What is clear is the Heat would embrace extending the project, with enough flashes of previous brilliance for Oladipo to set up as a quality combo contributor at point guard and shooting guard off the bench.
“Once he got healthy, immediately you saw his presence defensively, and now how impactful he can be,” Spoelstra said. “And then offensively, as the playoffs went on, that’s how funny it is and crazy, like he’s getting in better rhythm in the most pressure-packed moments.”
Riley said the playoffs added an extra layer to the Heat’s considerations.
“There’s a great story in watching him work, watching him come back and then watching him get into games,” Riley said of Oladipo’s progression this past season. “It wasn’t easy at the beginning. When he had 21 in Toronto, then 40 in Orlando and you started to see some of the things he could do again, like you saw in the past.
“And then in the playoffs, I thought he had some great moments for us. He was the kind of player that I felt as the series began to grow, and all of them began to grow, and became more competitive defensively, that you do need players that can break down a defense on their own, or with their quickness and slashing can create their own shots.”
To put into perspective how limited Oladipo’s offseason was a year ago is to consider that he did not begin aggressive court work with the Heat until January.
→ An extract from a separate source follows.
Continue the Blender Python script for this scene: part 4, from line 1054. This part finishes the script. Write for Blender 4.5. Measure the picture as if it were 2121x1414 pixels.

“He really didn’t have regular-season games and did not have a base of weeks and months to get in a rhythm and a flow, and test your health and then get into a rhythm. There was hardly any of that,” Spoelstra said. “He had some practices starting in January and February, but we weren’t practicing a ton, so it was mostly a bunch of work behind the scenes.”
Now there will be the ability to monitor. But that opportunity largely will be after the free-agency signing period opens.
“Vic has a great work ethic,” Spoelstra said. “I’ve seen him over the years. He’s lived and worked in Miami. When he was healthy, I saw him work. And his capacity to work is extremely high.”
In the end, that again makes the Oladipo market a speculative market, already with at least one fan within the organization, as Spoelstra related from a conversation with assistant Chris Quinn.
“Coach Quinn showed me — look I’m aware of this, I’m fully aware, because I’ve been with him for a full year — but that stat, in the last three years how many games that he had missed, and then how many regular-season games he’s played in the last three years,” Spoelstra said, with that total at 60 over the three years, compared to a standard 82-game regular season. “For him to do what he did in this playoff run is really unheard of.”